Coming out via the Berlin net label Bad Panda, which cut its teeth releasing a new digital single every week and has supported Indian Wells’ development for a while, having released his digital debut concept collection, Night Drops, Pause rises and fades in layers that are both relaxing and taxing. There’s an element of congestion to the multiple overlapping lanes of this musical motorway, flirting with the accelerator between cruise control and tentative pushes.
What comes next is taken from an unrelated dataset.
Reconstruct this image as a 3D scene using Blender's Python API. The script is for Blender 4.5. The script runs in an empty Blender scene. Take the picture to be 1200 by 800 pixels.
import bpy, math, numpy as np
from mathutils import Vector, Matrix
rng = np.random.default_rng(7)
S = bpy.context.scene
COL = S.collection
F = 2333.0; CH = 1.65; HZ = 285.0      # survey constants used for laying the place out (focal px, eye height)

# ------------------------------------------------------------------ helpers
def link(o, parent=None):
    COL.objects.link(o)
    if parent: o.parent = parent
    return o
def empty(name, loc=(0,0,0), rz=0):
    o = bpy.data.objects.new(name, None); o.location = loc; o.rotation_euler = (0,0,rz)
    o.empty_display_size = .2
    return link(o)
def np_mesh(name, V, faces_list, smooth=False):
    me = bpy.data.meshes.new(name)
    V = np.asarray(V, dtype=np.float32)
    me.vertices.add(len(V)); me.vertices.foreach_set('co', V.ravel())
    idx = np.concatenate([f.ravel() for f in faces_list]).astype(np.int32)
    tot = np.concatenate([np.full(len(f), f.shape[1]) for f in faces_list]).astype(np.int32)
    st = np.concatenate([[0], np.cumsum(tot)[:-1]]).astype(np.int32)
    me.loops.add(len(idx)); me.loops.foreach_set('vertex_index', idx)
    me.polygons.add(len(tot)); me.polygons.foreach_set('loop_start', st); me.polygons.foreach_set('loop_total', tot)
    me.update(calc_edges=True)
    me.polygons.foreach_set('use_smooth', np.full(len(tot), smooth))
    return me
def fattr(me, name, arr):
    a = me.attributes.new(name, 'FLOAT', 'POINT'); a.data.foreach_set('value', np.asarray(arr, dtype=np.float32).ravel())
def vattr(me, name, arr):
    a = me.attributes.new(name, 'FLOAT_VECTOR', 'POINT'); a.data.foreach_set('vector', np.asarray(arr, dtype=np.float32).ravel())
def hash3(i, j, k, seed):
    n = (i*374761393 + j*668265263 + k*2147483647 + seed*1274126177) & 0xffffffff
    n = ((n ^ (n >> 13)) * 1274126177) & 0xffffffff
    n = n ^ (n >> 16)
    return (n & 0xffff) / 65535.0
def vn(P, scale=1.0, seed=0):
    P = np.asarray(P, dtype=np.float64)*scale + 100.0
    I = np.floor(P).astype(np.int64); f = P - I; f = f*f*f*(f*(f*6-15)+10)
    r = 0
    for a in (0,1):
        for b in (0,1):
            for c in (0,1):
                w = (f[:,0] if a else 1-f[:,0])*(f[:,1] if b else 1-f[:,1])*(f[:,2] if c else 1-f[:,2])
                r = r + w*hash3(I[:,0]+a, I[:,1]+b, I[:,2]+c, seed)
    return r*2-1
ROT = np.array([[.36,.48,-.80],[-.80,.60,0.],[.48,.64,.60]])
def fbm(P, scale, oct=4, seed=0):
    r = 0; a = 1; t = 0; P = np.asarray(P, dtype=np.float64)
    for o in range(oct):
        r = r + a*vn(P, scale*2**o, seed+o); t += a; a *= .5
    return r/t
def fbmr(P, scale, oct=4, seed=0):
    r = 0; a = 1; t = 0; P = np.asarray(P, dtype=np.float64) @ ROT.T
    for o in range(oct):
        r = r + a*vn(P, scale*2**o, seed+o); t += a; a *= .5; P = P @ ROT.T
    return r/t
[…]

Opener ‘Lipsia’ leads in with that same chaotic propulsion, juxtaposing familiar popping metronomes resembling tennis strokes rallying over its building racket. ‘Mountains’ and ‘Alacantra’ drift freely through your unsuspecting psyche with complex yet accessible chimes and pops, while ‘Changes’ is more provocative in its sweeping rhythms, massaging those neck muscles into gentle nods. The shimmering, ambient house akin to The Field’s Looping State of Mind on ‘Pause / Vignelli’ lulls you into a meditative state with its oneiric glistens, and the breathy ‘New York Nights’ hints at ‘Karma Police’ among the many bricks in its wall.

With its progressive tendencies within the bounds of instrumental electronica, it’s no surprise that Pause has been featured on Tycho’s blog, ISO50. ‘Games in the Yard’ could have seamlessly been inserted onto either of Tycho’s last two albums, even when featuring the only vocals on the album, by Matilde Davoli.